U.S. home prices to decline 11%, Deutsche Bank says
By: Dan Levy
Bloomberg News
September 14, 2009
HOME PRICES, DEUTSCHE BANK, REAL ESTATE, ECONOMY — Home prices in the U.S. will fall a further 10.5 percent and reach bottom at the end of next year’s second quarter, according to
DeutscheBank AG.
The total decline will be 38 percent measured from the estimated market peak in the fourth quarter of 2005, New York- based analysts led by Karen Weaver said in a report today. The forecast covers 100 metropolitan areas.
“Serious delinquencies are still rising rapidly in mortgages, unemployment reached a new cycle high, inventory in most parts of the country is elevated, and in some areas affordability is backtracking,” the analysts wrote.
Deutsche Bank said the current-to-trough decline in June would be 14 percent and the total drop would be 42 percent. Home-price gains and a slowing of the unemployment rate account for an improved outlook, the analysts wrote.
Prices in 20 U.S. cities fell at a slower pace than forecast in June, dropping 15.4 percent from a year earlier, according to S&P/Case-Shiller home-price index. The measure rose from the prior month by the most in four years. Employers cut 216,000 workers from payrolls last month, fewer than forecast, the Labor Department said Sept. 4.
Foreclosure moratoriums may have been enough to “turn momentum and confidence,” although such government policies “merely delay the inevitable,” the analysts wrote.
Home prices in the Los Angeles metropolitan area, the largest as measured by its share of non-prime mortgages, will fall a further 5 percent, Deutsche Bank said.
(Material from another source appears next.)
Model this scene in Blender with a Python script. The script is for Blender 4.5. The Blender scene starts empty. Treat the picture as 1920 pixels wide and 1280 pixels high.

Prices will drop an additional 15 percent in Riverside, California; 39 percent in the New York area; 12 percent in Washington; and 9.5 percent in Orange County, California, according to Deutsche Bank.
Prices will decline a further 1.6 percent in the San Diego area; 11 percent in Phoenix; 14 percent in Oakland, California; 4.8 percent in Chicago; and 16 percent in Las Vegas, the analysts said.